--- BEGIN ---

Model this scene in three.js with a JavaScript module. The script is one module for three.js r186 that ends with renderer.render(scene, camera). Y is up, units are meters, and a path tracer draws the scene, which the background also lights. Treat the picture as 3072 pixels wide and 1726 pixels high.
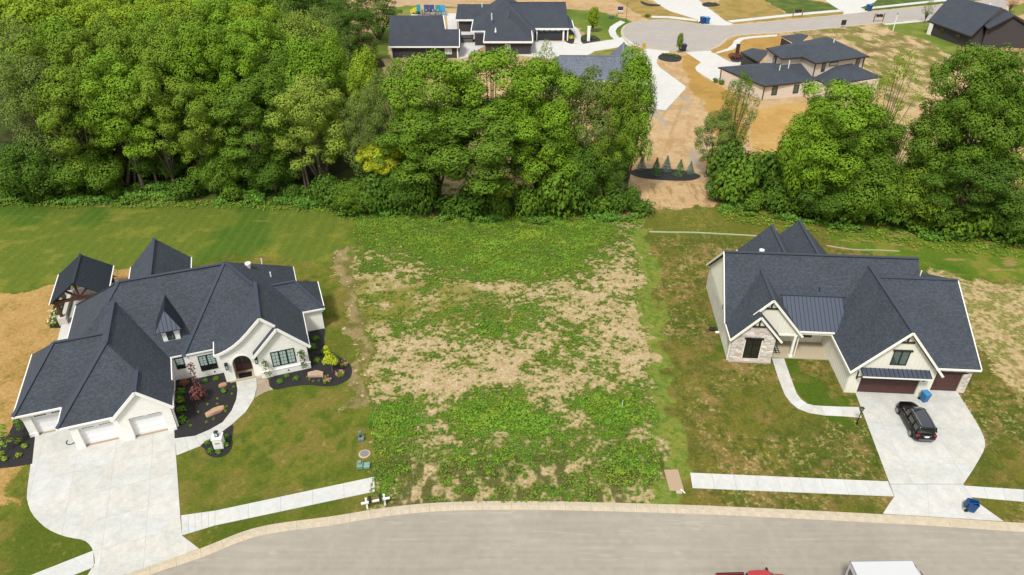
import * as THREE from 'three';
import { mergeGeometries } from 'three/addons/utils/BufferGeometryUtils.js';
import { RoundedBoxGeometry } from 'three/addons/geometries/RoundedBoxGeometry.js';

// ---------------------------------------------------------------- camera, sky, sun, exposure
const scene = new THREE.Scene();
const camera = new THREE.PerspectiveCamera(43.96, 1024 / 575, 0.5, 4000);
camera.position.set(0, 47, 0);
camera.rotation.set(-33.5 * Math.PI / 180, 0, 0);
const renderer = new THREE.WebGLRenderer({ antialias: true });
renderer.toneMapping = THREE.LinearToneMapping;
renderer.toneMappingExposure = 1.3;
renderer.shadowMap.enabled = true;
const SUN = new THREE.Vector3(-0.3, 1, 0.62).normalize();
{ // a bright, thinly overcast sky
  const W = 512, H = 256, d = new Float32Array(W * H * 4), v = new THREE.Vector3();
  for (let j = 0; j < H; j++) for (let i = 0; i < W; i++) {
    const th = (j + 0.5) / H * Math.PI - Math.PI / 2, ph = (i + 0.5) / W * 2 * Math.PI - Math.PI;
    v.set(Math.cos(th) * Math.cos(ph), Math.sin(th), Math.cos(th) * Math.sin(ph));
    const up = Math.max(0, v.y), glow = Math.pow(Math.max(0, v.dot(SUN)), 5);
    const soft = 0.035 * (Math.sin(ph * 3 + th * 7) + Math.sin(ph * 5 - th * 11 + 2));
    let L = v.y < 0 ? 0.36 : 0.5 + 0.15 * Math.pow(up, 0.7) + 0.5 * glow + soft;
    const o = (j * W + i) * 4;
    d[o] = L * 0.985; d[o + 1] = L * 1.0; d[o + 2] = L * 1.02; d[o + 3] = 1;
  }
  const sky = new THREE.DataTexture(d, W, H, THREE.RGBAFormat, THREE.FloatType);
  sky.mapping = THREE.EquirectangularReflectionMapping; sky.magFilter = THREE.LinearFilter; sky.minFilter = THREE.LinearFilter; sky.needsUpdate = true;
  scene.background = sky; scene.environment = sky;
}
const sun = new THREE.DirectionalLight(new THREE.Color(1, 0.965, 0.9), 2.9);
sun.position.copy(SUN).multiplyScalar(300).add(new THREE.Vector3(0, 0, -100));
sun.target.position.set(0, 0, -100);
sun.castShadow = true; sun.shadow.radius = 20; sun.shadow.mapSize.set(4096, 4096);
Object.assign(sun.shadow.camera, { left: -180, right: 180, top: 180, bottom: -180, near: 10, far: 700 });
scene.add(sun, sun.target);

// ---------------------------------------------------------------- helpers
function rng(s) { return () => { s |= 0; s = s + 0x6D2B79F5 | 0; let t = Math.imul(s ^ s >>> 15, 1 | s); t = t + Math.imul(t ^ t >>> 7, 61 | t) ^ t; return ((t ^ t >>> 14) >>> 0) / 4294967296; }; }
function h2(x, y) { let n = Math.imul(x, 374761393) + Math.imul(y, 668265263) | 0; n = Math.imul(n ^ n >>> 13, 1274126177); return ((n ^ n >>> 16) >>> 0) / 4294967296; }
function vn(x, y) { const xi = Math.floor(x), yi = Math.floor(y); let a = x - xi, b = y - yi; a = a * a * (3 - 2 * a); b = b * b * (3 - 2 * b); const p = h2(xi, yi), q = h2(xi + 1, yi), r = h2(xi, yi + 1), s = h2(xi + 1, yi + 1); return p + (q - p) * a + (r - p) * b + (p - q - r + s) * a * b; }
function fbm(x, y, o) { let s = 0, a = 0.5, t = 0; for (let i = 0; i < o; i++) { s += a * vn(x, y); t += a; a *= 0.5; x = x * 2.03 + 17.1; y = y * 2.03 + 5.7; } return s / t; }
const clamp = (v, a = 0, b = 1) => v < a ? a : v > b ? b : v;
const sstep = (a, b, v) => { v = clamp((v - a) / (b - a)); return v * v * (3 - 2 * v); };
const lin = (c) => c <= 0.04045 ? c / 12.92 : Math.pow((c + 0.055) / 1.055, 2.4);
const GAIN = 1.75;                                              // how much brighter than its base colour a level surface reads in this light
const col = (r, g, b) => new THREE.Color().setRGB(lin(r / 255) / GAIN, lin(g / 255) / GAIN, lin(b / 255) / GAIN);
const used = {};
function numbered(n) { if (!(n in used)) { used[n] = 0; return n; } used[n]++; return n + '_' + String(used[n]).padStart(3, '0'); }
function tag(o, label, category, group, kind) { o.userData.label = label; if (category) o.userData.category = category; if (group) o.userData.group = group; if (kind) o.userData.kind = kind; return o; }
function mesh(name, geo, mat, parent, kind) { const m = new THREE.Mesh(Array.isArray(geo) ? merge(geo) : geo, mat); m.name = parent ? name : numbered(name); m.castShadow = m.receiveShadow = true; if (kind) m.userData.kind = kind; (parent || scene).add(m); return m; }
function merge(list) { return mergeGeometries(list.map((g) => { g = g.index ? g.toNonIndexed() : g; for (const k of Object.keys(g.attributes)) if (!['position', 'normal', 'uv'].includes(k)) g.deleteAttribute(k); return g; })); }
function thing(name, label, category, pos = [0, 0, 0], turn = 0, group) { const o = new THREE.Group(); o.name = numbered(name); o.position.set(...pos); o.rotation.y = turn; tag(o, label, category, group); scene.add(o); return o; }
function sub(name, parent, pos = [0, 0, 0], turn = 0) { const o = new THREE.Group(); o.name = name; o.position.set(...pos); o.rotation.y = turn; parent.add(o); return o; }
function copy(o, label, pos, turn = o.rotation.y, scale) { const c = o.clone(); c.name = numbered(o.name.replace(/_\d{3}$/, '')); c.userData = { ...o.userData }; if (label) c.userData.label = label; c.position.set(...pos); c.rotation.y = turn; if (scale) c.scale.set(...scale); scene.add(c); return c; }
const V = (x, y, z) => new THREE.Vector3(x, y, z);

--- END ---
--- BEGIN ---

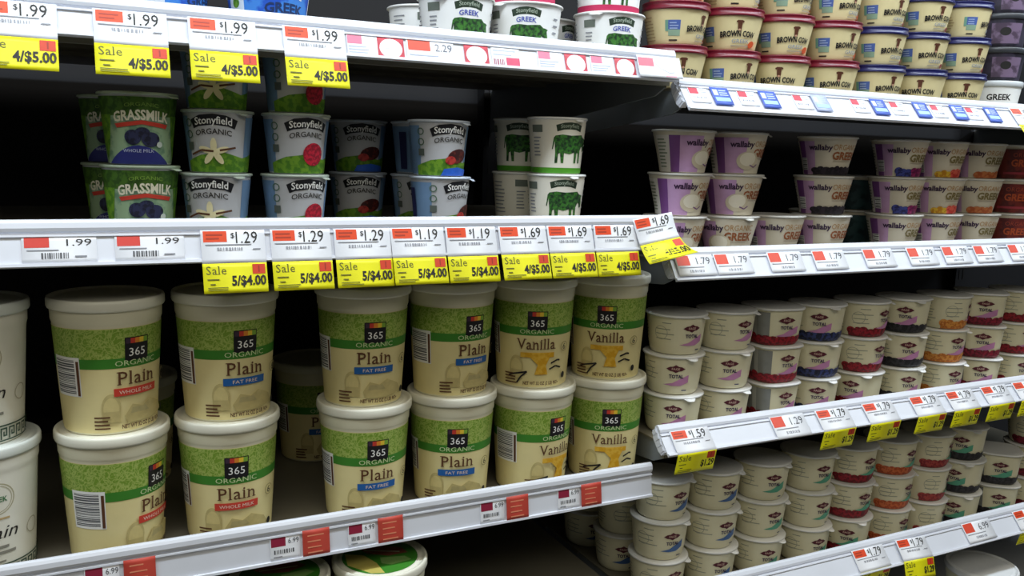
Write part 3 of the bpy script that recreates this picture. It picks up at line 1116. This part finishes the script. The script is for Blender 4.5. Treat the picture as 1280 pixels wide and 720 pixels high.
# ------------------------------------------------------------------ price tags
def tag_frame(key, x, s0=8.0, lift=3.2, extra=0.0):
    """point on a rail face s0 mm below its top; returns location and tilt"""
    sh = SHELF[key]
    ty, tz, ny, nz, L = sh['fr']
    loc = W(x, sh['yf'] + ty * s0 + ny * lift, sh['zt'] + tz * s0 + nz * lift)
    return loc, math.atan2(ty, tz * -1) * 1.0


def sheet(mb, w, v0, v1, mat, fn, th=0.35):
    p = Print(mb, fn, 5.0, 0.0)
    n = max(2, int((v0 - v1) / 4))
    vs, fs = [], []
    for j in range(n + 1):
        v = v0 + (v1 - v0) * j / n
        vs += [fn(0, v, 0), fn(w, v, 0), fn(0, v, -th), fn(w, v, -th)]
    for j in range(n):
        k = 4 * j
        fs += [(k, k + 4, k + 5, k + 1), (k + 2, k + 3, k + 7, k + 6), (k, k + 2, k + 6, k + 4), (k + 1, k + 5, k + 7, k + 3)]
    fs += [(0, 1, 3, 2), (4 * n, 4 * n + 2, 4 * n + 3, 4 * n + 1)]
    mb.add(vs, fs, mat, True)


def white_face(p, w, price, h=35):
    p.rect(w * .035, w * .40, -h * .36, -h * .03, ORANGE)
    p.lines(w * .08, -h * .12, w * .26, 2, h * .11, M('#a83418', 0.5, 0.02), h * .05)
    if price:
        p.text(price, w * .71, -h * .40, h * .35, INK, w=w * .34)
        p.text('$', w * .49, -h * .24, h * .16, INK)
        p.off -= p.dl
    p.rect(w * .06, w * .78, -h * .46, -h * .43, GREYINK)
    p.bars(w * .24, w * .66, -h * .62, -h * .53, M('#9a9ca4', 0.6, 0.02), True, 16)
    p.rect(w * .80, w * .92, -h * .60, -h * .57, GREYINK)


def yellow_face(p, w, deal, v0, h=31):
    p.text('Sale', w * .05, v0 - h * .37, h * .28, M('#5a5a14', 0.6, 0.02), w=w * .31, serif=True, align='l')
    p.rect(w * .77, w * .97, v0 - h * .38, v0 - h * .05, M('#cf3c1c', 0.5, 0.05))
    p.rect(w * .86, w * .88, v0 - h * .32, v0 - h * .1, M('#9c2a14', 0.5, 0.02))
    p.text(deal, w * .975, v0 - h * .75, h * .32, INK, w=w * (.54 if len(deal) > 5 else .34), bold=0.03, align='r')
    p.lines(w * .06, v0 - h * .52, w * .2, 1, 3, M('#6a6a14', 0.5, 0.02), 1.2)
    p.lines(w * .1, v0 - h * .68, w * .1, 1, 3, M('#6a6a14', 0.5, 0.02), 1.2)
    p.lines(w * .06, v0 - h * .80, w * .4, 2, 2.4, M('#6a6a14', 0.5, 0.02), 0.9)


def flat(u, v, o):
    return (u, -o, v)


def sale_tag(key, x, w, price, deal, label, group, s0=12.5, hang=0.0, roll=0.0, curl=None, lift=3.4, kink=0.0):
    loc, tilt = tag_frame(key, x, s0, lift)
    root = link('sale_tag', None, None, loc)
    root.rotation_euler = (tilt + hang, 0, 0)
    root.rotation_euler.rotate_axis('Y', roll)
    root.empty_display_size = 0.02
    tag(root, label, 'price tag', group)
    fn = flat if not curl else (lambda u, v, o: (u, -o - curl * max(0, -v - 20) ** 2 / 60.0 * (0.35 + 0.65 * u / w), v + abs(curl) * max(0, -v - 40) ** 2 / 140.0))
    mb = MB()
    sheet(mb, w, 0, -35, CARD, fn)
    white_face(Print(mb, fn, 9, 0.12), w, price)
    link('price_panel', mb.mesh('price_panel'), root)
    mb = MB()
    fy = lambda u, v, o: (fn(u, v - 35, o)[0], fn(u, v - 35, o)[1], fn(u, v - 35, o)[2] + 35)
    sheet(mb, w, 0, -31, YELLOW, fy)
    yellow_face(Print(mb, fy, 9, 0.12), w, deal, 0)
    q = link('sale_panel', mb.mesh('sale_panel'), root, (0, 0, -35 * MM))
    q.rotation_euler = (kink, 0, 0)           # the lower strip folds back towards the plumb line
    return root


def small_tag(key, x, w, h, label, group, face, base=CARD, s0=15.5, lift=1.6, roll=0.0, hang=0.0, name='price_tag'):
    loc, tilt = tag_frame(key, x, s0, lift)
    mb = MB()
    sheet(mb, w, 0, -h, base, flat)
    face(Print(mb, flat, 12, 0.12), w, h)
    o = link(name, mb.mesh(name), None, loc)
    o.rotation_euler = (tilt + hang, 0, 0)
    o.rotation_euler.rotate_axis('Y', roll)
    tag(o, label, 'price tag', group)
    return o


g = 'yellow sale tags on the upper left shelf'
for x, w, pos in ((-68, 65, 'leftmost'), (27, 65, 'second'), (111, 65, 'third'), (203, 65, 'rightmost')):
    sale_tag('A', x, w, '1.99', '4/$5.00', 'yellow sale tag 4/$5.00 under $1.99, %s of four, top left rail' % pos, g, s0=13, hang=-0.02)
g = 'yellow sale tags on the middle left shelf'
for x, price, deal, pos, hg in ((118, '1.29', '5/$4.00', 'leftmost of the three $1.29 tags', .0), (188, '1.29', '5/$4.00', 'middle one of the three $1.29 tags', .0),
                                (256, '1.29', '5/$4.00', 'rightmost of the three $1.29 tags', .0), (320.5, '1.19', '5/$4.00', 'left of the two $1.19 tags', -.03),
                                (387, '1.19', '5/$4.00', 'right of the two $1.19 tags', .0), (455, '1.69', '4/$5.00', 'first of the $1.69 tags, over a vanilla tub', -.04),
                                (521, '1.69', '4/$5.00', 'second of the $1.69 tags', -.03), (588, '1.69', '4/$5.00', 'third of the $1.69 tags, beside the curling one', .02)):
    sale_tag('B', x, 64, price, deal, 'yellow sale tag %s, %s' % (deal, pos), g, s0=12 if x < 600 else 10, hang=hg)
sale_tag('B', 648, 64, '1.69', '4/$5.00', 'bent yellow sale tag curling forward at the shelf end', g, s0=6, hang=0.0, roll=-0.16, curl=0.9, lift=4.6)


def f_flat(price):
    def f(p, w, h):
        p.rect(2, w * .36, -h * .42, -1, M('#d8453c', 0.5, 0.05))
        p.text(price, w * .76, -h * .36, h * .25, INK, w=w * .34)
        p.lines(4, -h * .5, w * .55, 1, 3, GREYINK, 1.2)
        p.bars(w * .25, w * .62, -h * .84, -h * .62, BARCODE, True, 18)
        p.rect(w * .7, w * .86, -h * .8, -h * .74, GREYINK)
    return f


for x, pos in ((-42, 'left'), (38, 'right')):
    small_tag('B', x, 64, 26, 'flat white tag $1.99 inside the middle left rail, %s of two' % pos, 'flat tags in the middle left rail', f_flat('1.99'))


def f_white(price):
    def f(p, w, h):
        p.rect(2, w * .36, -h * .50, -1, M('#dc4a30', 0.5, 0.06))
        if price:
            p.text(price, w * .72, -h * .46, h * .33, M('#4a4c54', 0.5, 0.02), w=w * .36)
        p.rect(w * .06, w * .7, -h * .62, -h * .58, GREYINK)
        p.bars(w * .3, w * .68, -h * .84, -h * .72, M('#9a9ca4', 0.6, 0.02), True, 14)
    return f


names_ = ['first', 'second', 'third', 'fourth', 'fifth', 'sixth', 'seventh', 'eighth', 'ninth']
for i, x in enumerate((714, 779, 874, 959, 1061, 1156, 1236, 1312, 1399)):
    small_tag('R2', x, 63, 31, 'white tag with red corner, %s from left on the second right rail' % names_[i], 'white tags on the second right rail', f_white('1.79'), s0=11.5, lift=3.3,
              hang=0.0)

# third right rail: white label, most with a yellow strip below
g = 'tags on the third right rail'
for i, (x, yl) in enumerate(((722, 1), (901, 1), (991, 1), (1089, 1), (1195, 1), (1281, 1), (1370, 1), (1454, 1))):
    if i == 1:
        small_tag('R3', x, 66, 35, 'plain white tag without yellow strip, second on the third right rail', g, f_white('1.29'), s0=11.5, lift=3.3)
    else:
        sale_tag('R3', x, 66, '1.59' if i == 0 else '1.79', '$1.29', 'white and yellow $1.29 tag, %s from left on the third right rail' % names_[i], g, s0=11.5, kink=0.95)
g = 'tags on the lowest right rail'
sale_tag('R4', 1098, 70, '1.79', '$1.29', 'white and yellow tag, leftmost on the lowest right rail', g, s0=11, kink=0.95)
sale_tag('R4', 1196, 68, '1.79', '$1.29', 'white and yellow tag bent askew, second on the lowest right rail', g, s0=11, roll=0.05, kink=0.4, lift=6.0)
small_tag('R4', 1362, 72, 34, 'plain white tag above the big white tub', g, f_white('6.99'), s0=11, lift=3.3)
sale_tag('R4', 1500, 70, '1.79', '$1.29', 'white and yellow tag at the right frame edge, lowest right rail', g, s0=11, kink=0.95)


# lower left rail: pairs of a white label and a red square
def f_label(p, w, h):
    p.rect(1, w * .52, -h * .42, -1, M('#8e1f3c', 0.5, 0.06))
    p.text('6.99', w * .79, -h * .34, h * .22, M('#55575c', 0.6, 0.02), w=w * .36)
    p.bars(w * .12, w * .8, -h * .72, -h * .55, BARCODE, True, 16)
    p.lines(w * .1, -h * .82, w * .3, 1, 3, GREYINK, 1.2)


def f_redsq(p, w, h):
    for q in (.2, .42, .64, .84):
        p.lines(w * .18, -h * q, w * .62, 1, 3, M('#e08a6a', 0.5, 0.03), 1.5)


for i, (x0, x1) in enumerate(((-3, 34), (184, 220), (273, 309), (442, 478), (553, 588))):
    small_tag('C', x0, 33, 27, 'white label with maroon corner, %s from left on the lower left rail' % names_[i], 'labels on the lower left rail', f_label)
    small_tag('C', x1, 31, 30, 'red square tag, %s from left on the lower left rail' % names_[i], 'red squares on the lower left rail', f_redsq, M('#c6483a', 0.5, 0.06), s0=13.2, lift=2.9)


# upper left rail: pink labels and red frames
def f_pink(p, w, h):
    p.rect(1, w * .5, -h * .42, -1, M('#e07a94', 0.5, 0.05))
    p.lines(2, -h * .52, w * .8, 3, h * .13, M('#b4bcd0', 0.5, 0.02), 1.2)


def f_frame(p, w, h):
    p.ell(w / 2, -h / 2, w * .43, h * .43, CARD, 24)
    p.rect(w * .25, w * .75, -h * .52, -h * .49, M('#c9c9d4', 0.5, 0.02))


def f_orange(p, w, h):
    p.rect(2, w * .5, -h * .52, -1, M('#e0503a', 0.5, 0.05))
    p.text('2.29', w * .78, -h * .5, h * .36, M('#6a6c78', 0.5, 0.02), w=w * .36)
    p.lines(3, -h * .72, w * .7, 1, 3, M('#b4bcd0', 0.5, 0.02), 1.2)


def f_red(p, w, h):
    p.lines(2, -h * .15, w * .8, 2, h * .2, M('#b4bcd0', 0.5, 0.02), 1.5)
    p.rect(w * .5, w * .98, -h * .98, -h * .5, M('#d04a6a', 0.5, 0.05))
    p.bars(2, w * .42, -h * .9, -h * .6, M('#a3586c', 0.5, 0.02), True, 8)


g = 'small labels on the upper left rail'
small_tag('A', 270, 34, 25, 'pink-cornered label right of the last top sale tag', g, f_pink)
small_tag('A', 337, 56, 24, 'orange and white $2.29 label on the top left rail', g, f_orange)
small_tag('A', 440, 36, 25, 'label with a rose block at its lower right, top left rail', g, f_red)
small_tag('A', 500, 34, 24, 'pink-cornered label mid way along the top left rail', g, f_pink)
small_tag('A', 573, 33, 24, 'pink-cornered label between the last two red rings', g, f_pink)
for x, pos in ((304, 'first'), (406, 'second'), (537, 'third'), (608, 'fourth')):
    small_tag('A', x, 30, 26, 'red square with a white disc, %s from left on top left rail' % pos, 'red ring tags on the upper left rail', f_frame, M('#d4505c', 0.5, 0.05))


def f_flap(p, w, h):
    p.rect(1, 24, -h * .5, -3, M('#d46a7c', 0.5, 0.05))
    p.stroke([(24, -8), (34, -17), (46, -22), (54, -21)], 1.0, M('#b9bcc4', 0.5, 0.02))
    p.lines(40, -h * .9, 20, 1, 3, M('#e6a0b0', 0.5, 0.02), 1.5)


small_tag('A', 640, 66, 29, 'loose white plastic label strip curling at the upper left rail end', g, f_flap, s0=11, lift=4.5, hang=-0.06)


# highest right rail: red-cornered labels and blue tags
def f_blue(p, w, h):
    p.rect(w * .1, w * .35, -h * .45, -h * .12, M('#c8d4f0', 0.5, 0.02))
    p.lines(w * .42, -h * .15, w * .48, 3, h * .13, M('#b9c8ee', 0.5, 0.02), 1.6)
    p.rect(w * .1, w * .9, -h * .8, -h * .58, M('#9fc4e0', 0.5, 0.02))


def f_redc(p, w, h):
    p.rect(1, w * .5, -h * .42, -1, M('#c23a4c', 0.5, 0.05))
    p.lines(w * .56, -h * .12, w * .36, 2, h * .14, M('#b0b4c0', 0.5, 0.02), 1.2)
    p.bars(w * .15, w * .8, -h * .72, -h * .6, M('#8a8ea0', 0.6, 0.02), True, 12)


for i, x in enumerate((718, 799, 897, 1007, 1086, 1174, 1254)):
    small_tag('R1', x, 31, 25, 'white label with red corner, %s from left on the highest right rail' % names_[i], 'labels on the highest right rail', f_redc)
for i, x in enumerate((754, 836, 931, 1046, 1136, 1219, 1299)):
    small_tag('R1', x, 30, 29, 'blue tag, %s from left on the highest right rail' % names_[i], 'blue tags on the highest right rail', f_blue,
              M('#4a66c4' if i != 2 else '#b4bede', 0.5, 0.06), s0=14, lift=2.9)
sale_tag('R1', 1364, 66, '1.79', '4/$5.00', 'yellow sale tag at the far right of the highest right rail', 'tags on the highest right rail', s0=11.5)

--- END ---

PROBLEM DESCRIPTION: Among the lines above, find the one with "Write part 3" and the one with "return loc, math.atan2(ty, tz * -1) * 1.0". Quote both and everything between them, exactly.

EXERCISE RESPONSE:
Write part 3 of the bpy script that recreates this picture. It picks up at line 1116. This part finishes the script. The script is for Blender 4.5. Treat the picture as 1280 pixels wide and 720 pixels high.
# ------------------------------------------------------------------ price tags
def tag_frame(key, x, s0=8.0, lift=3.2, extra=0.0):
    """point on a rail face s0 mm below its top; returns location and tilt"""
    sh = SHELF[key]
    ty, tz, ny, nz, L = sh['fr']
    loc = W(x, sh['yf'] + ty * s0 + ny * lift, sh['zt'] + tz * s0 + nz * lift)
    return loc, math.atan2(ty, tz * -1) * 1.0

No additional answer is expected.